Così nel 1819 a Manchester si decise di organizzare il più grande e pacifico raduno per chiedere riforme democratiche e protestare contro i crescenti livelli di povertà. A St. Peter Field, in una bellissima giornata estiva, arrivarono 60mila persone, giovani, vecchi, famiglie, bambini, per ascoltare il comizio di un celebre oratore liberale venuto da Londra.
Nessuno aveva armi, persino i bastoni furono lasciati a casa. E come era già avvenuto tante e tante volte nei secoli prima e ad altre latitudini, la giornata si trasformò in un massacro: la gente che chiedeva solo condizioni di vita più umane fu attaccata senza pietà dalla guardia nazionale a cavallo e dagli ussari, che lasciarono a terra 15 morti e più di 700 feriti. Un evento tragico e cruciale per gli inglesi.
Mike Leigh scrive e dirige un magnifico film corale, senza protagonisti ne’ eroi, con forte respiro epico, nessuna retorica e una grande potenza visiva.
Forte di un budget che non aveva mai avuto, come anche dell’esperienza già fatta con il biopic su Turner, il regista nato proprio a Manchester ha costruito un’opera documentatissima, rigorosamente storica anche nella ricostruzione di interni e costumi, ma vivida e palpitante, centrata sul desiderio e il diritto di contestare, di comunicare, di esprimere e confrontarsi su idee e parole.
E come sempre nei suoi film, scatena emozioni forti. Da Peterloo si esce infatti con un gran senso di rabbia e di ingiustizia, con la rinfrescata consapevolezza che ogni nostro diritto civile ha alle spalle grandi lotte, incarcerazioni e morti: si sbaglia a darli per scontati.
Ma non potrebbe essere altrimenti. Perché mai, al cinema, si è visto un massacro storico tanto insensato, feroce: blocca letteralmente il respiro. Eppure non si vede quasi sangue, non c’è il minimo compiacimento.

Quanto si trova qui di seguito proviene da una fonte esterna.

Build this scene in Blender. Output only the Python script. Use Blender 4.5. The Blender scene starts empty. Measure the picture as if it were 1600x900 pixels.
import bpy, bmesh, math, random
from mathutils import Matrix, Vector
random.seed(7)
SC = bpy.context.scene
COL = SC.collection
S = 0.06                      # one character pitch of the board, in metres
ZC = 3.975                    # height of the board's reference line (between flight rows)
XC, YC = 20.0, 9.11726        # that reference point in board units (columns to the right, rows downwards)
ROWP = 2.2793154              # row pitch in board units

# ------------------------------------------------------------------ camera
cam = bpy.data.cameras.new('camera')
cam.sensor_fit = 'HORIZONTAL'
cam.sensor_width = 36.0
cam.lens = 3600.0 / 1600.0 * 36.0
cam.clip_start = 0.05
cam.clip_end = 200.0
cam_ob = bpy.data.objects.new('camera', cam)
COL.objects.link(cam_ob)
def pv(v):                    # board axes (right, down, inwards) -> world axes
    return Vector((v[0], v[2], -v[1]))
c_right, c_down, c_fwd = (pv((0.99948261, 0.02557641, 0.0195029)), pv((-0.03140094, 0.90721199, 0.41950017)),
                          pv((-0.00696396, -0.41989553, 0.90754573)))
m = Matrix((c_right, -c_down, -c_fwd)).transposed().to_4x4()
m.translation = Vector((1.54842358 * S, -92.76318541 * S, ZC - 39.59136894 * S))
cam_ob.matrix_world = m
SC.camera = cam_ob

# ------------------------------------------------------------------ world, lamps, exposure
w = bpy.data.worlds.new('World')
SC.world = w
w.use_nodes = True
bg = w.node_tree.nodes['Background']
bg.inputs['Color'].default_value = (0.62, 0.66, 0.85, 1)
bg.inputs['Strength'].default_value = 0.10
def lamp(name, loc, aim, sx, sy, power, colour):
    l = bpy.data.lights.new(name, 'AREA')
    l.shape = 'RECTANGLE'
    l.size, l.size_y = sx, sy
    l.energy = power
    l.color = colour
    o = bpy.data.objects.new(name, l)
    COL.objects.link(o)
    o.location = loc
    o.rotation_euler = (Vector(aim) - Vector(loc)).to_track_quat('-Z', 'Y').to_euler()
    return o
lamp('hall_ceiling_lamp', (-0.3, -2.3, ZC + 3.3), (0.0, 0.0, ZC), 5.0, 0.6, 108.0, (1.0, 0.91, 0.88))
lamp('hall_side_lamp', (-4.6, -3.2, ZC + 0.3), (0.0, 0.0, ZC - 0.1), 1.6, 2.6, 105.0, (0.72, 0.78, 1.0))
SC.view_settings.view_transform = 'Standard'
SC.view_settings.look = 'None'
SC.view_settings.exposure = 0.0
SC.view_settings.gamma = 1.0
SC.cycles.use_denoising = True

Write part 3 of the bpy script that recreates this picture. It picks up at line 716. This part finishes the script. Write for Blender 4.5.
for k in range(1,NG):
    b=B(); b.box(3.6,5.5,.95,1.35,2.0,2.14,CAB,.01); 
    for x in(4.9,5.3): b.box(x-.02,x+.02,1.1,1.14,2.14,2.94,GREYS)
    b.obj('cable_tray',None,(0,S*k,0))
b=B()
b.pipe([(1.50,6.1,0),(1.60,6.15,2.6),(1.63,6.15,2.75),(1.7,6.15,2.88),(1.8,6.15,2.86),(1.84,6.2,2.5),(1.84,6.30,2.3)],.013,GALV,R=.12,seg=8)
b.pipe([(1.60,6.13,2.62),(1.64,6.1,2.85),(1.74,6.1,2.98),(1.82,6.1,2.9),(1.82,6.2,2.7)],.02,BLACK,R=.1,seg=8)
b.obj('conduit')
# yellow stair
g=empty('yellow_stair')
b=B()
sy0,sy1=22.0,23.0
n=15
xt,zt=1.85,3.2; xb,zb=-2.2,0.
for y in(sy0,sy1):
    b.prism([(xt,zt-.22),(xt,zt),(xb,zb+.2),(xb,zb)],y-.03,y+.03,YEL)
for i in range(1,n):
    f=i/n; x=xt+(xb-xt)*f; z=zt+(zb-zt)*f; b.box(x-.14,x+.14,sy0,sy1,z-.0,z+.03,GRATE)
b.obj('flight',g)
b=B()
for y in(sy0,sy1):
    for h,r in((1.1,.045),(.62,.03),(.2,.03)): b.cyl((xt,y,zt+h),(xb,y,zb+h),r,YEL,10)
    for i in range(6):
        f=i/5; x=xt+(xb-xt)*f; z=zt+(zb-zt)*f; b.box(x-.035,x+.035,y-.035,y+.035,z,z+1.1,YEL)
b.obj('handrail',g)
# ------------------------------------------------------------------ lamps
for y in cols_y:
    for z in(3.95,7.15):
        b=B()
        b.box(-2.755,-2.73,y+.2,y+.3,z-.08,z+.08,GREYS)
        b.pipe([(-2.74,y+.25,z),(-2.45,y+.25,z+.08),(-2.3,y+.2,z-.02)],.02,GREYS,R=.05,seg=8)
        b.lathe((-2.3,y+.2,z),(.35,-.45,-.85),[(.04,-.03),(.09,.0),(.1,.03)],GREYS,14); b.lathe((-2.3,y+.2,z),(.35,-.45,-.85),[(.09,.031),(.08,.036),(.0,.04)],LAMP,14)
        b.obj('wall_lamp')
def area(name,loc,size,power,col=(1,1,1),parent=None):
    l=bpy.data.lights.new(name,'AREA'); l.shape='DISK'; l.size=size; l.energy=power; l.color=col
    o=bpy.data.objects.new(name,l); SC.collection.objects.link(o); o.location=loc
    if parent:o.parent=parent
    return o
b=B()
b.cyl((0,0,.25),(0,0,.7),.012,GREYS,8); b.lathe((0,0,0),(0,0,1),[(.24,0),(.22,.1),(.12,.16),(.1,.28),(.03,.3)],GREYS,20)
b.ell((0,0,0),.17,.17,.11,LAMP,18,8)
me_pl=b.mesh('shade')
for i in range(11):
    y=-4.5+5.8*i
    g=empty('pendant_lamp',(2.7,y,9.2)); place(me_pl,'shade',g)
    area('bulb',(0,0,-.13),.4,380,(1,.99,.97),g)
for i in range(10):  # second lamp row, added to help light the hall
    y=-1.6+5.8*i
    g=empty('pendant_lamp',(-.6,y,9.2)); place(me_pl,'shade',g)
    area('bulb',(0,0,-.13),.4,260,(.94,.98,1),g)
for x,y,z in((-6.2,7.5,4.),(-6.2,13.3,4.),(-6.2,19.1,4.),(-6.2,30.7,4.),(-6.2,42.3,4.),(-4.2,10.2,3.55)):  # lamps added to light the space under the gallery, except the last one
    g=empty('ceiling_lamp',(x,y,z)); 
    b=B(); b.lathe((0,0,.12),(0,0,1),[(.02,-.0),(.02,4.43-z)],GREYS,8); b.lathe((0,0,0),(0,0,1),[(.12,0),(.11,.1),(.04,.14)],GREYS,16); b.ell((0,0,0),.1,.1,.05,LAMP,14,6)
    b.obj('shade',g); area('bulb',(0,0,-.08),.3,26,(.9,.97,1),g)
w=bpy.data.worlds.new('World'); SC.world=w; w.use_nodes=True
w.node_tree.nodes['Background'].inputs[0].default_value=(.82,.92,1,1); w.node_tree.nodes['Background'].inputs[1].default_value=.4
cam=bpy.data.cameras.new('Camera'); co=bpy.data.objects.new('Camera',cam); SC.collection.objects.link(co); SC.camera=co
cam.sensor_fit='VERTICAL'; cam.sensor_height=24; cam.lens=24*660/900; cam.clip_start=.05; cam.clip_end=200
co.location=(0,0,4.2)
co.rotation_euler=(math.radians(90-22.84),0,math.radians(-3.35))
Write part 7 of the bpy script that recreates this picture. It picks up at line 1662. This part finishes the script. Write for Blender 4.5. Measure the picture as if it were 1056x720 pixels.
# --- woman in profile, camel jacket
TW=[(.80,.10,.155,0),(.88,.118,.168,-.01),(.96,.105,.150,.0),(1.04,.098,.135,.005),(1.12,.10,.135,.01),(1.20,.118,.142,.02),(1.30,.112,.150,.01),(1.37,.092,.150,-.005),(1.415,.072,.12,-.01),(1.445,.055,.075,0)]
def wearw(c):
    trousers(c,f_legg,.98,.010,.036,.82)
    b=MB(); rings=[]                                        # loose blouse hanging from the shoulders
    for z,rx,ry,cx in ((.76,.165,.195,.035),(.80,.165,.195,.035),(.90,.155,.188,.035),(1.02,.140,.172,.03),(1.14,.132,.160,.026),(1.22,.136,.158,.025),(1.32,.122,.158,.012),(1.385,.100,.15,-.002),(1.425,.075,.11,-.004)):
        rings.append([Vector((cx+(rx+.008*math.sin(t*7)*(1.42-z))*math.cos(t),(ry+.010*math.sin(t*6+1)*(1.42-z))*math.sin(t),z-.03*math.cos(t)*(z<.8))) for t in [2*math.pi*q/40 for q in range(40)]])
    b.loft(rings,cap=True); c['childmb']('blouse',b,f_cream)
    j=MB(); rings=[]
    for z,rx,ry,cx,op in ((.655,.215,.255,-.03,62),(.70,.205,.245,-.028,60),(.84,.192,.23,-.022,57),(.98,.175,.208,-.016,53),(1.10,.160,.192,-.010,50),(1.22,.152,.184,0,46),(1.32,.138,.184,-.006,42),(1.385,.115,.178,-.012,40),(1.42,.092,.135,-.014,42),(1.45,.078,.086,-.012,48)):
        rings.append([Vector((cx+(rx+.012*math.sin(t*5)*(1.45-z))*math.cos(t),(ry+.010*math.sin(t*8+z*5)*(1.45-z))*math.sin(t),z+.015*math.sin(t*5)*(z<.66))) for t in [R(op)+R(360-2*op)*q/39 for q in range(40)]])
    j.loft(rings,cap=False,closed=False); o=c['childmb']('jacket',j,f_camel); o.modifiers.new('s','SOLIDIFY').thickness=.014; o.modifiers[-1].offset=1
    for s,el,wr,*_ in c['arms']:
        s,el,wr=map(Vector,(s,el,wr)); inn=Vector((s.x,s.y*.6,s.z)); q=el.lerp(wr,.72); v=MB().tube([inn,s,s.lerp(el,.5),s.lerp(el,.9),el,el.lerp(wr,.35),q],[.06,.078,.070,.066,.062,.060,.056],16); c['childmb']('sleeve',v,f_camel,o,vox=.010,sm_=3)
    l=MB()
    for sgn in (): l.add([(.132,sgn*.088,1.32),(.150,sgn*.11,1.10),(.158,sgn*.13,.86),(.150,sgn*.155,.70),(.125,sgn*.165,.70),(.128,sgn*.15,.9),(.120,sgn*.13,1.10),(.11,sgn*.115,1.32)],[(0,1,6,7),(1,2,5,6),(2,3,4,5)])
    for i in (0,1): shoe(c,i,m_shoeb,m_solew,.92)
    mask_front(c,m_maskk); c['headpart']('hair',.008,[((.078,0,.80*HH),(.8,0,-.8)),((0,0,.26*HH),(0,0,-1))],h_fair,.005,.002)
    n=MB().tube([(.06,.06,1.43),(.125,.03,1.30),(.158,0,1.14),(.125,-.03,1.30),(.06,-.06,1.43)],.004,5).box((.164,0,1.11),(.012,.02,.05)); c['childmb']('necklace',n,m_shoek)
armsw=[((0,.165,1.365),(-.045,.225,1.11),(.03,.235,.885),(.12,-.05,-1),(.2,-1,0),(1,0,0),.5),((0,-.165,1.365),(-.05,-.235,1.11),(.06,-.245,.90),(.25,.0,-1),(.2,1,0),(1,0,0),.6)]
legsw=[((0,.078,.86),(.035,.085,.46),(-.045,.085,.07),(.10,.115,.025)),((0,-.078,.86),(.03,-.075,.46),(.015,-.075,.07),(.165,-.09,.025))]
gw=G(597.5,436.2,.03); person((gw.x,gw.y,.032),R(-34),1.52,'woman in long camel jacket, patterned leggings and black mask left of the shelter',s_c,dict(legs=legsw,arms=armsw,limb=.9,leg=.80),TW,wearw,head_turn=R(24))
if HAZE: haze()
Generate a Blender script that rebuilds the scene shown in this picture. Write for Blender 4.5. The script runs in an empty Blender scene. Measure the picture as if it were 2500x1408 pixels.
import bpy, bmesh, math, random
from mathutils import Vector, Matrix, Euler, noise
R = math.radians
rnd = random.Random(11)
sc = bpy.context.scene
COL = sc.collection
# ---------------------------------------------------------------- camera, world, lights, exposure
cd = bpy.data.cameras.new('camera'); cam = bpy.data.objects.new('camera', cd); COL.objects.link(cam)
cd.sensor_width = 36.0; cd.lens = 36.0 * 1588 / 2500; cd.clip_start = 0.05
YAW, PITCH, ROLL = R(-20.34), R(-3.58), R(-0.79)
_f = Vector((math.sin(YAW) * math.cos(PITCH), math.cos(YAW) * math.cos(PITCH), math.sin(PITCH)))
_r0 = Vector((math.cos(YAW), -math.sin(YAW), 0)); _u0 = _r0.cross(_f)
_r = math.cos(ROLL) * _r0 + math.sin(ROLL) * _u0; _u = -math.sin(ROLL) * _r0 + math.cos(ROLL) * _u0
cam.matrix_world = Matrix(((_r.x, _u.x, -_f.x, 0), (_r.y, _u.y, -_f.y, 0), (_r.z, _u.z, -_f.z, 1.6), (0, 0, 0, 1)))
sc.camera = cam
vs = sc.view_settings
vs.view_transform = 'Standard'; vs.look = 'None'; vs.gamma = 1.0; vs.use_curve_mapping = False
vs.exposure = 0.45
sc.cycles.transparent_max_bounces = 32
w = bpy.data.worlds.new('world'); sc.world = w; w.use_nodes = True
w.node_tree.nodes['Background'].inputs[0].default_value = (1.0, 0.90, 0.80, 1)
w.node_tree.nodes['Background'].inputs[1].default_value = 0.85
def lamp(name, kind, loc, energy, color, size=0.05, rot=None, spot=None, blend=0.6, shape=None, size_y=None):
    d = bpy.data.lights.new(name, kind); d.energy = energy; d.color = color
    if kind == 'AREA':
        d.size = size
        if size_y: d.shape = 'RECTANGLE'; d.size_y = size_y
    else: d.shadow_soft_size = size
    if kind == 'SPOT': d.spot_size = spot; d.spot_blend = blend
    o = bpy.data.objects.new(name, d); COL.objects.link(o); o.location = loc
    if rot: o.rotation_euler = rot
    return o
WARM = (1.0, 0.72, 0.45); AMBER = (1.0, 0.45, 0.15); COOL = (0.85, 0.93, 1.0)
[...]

La scena è lunghissima – dura circa 30 minuti – ed è filmata con una tale passione e un taglio così particolare che si ha la sensazione di essere tra quella gente attaccata da cavalieri con le sciabole e con i fucili, braccata, intrappolata perché non potesse disperdersi.
“Non abbiamo fatto riprese dall’alto con elicotteri o droni”, racconta Mike Leigh a Q Code Mag. “Abbiamo girato ad altezza uomo, direttamente. E la macchina da presa usata così non bara, non si presta a spettacolarizzazioni o a effetti sopra le righe: mostra quello che accade istante per istante, restituendone l’integrità.”
Non solo. “Anche la musica cessa quando tutta la gente è arrivata a St.Peter Field”, continua il grande regista. “Non accompagna, sottolinea i fatti o spinge un momento più di un altro. Si sentono solo i veri rumori, gli spari, gli zoccoli dei cavalli, le voci. E anche questo dà un sapore di autenticità, di realtà vissuta”.
In più, la storica che ha seguito tutto il film – la stessa di Turner – ha aiutato le comparse per la scena del massacro a recitare nella massima consapevolezza del contesto e dei ruoli.
Realismo, non naturalismo: è una delle cifre più forti di Mike Leigh. Per questo, e per il suo modo di guardare i personaggi (lui ci ha detto che è sempre lo stesso in ogni film) non possiamo fare a meno di amarlo. Non perdete Peterloo. Per nessuna ragione. Si, dura 154 minuti, ma non guarderete mai l’orologio: scommettiamo?